2) It gives students the opportunity to interact intellectually with students outside their major.
3) General Education courses have no disciplinary prerequisites.
4) General Education courses are taken by all UNCA students.
The aims of General Education are those which all students should attain, irrespective of major. The values of General Education are those which all graduates should share.
[Then list the goals.]
Following our discussion of the revision above, we decided that we would discuss the revision further at the next meeting.

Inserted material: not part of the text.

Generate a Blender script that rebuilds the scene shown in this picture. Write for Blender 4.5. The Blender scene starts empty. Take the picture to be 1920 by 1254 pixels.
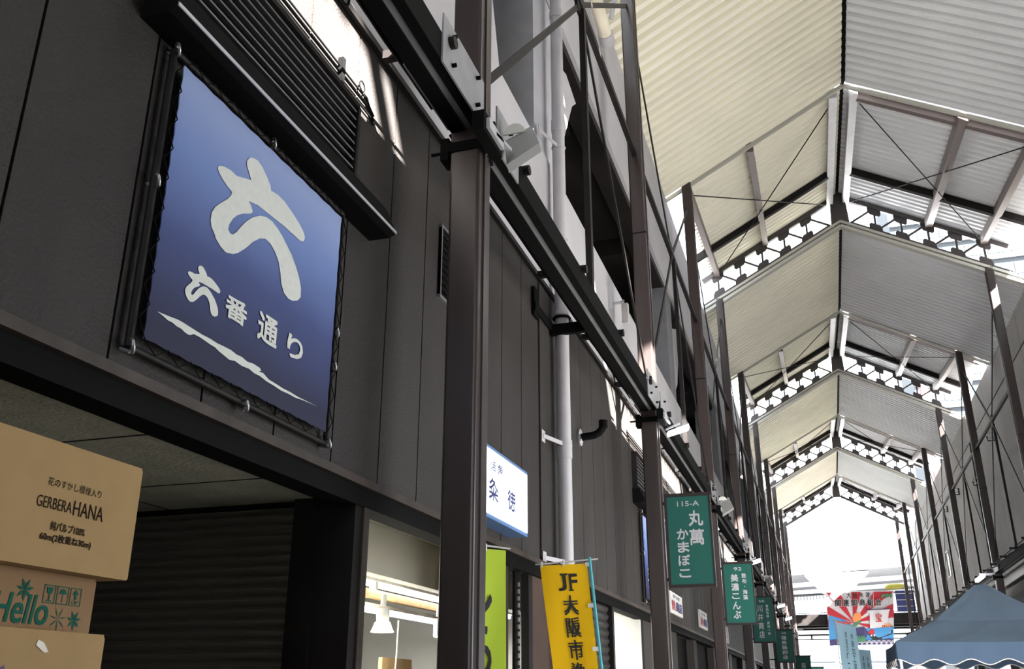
import bpy, math, random
from mathutils import Vector, Matrix
random.seed(7)
SC = bpy.context.scene
COL = SC.collection

# ------------------------------------------------------------------ camera, world, sun, exposure
def setup():
    cd = bpy.data.cameras.new('camera'); cam = bpy.data.objects.new('camera', cd); COL.objects.link(cam)
    fpx = 1762.55
    Z = Vector((5.0, 4600.0, -fpx)).normalized()
    Y = Vector((603.0, -676.0, -fpx)); Y = (Y - Y.dot(Z) * Z).normalized()
    X = Y.cross(Z)
    R = Matrix((X, Y, Z))
    cam.matrix_world = Matrix.Translation((0, 0, 1.6)) @ R.to_4x4()
    cd.sensor_width = 36; cd.lens = 36 * fpx / 1920
    cd.clip_start = 0.05; cd.clip_end = 1000
    SC.camera = cam
    w = bpy.data.worlds.new('sky'); SC.world = w; w.use_nodes = True
    bg = w.node_tree.nodes['Background']
    bg.inputs[0].default_value = (0.86, 0.93, 1.0, 1); bg.inputs[1].default_value = 2.2
    sd = bpy.data.lights.new('sun', 'SUN'); so = bpy.data.objects.new('sun', sd); COL.objects.link(so)
    sd.energy = 58.0; sd.angle = 0.0093; sd.color = (1.0, 0.97, 0.93)
    d = Vector((-7.4, 5.9, -6.02))
    so.rotation_euler = d.to_track_quat('-Z', 'Y').to_euler(); so.location = (20, -16, 20)
    vs = SC.view_settings
    vs.view_transform = 'Standard'; vs.look = 'None'; vs.gamma = 1.0; vs.use_curve_mapping = False
    vs.exposure = 1.5
    SC.cycles.max_bounces = 10; SC.cycles.diffuse_bounces = 6; SC.cycles.glossy_bounces = 4
    SC.cycles.sample_clamp_indirect = 8.0
    SC.cycles.use_denoising = True
setup()

# ------------------------------------------------------------------ materials
MATS = {}
def mat(name, col, rough=0.6, metal=0.0, var=0.0, vscale=4.0, bump=0.0, bscale=60.0, emit=None, estr=0.0, spec=0.5, stretch=None, alpha=1.0, trans=0.0):
    if name in MATS: return MATS[name]
    m = bpy.data.materials.new(name); m.use_nodes = True
    nt = m.node_tree; b = nt.nodes['Principled BSDF']
    b.inputs['Base Color'].default_value = (*col, 1); b.inputs['Roughness'].default_value = rough
    b.inputs['Metallic'].default_value = metal; b.inputs['Specular IOR Level'].default_value = spec
    if alpha < 1: b.inputs['Alpha'].default_value = alpha
    if trans: b.inputs['Transmission Weight'].default_value = trans
    if emit:
        b.inputs['Emission Color'].default_value = (*emit, 1); b.inputs['Emission Strength'].default_value = estr
    tc = None
    if var > 0 or bump > 0:
        tc = nt.nodes.new('ShaderNodeTexCoord')
        src = tc.outputs['Object']
        if stretch:
            mp = nt.nodes.new('ShaderNodeMapping'); mp.inputs['Scale'].default_value = stretch
            nt.links.new(src, mp.inputs[0]); src = mp.outputs[0]
    if var > 0:
        n = nt.nodes.new('ShaderNodeTexNoise'); n.inputs['Scale'].default_value = vscale; n.inputs['Detail'].default_value = 6
        r = nt.nodes.new('ShaderNodeValToRGB')
        r.color_ramp.elements[0].position = 0.3; r.color_ramp.elements[1].position = 0.72
        r.color_ramp.elements[0].color = (*[c * (1 - var) for c in col], 1)
        r.color_ramp.elements[1].color = (*[min(1, c * (1 + var)) for c in col], 1)
        nt.links.new(src, n.inputs[0]); nt.links.new(n.outputs[0], r.inputs[0]); nt.links.new(r.outputs[0], b.inputs['Base Color'])
    if bump > 0:
        n2 = nt.nodes.new('ShaderNodeTexNoise'); n2.inputs['Scale'].default_value = bscale; n2.inputs['Detail'].default_value = 4
        bp = nt.nodes.new('ShaderNodeBump'); bp.inputs['Strength'].default_value = bump; bp.inputs['Distance'].default_value = 0.01
        nt.links.new(tc.outputs['Object'], n2.inputs[0]); nt.links.new(n2.outputs[0], bp.inputs['Height']); nt.links.new(bp.outputs[0], b.inputs['Normal'])
    MATS[name] = m
    return m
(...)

7. APC Reports: a) The Status of General Education at UNCA: A Summary Report by APC (continued); b) APC Report on Foreign Languages (with the original Foreign Language report submitted to APC)—We finished discussing the Summary Report and moved on to discuss the APC Report on Foreign Languages. While APC found that the Foreign Language requirement met the rationale for the current curriculum, the rationale itself was unrealistic, in that it assumes that two courses "provide more than minimal communication skills." We discussed at length the Foreign Language Department’s proposed alternative, which is to base the Foreign Language requirement on competency rather than on credit hours alone. That is, students would be required to demonstrate competence through the 220-level and would receive credit only for 6 hours of Foreign Language. Dr. Pons said that this would create an incentive for students to take the placement exams more seriously and to try to place at a higher level; currently, she said, some students play the system by placing at a lower level, in the hope of boosting their GPAs or of taking an easier class. We discussed potential resource problems with this proposal and the issue of remediation, which the legislature opposes. Dr. Pons noted that in many ways the time is right for such an alternative: the Legislature is interested in institutions increasing the requirements in Foreign Languages and, by 2004, the UNC-system is requiring all entering students to have 2 years of instruction in a language. Dr. Pons said she was meeting this week with Dr. Betty Brown, a UNC-system Vice President who is chairing a committee on Foreign Language requirements in General Education; she will discuss the remediation issue with Dr. Brown and will also look at NCSU’s requirements, which seem similar to this proposed alternative. GERTF members were favorably disposed toward such ideas, but only if the remediation and resource concerns were resolved.
We will finish discussing the Foreign Language Report and begin looking at the Language 101 and 102 Report at our next meeting.
8. Our next meeting will be on Wednesday, 31 October, 4:30 pm, in the Red Oak Room.